The preparation of financial statements in conformity with U.S. generally accepted accounting principles (“GAAP”) requires management to make estimates and assumptions that affect the reported amounts of revenue and expenses for each reporting period. The significant estimates made in preparation of the Company’s condensed consolidated financial statements primarily relate to long-lived assets, deferred tax assets, and the amount of the allowance for doubtful accounts. Actual results could differ from the estimates upon which the carrying values were based.

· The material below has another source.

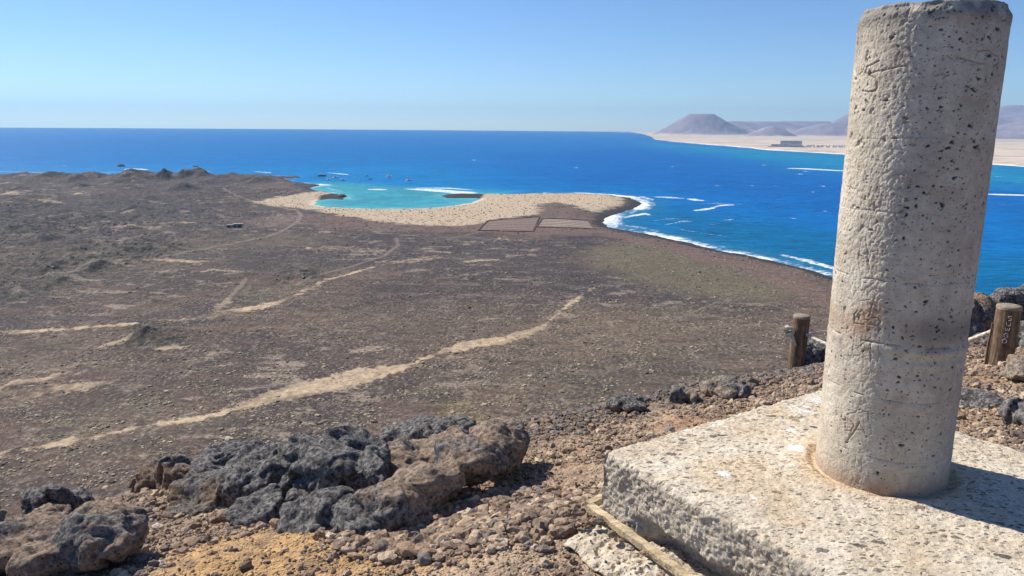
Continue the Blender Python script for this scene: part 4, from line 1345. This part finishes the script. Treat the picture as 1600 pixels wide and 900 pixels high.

Ascent Media has performed an evaluation of subsequent events through August 13, 2009, which is the date the financial statements were issued.
 
(2)   Investments in Marketable Securities
 
In the second quarter of 2009, Ascent Media purchased marketable securities consisting of diversified corporate bond funds for cash in the amount of $29,965,000. These investments have all been classified as available-for-sale securities in accordance with Statement of Financial Accounting Standard No. 115 “Accounting for Certain Investments in Debt and Equity Securities”. For the three and six months ended June 30, 2009, these investments had unrealized gains of $1,317,000 (net of income taxes of $891,000) which were recorded into accumulated other comprehensive income on the consolidated balance sheet and in other comprehensive income on the consolidated statements of operations and comprehensive earnings (loss).
 
(3)   Discontinued Operations
 
In 2008, Ascent Media completed the sales of its interests in AccentHealth, Ascent Media Systems & Technology Services, LLC in Palm Bay, Florida (“Palm Bay”) and Visiontext Limited (“Visiontext”) which were treated as discontinued operations in accordance with Statement of Financial Accounting Standard No. 144 “Accounting for the Impairment and Disposal of Long-lived Assets”.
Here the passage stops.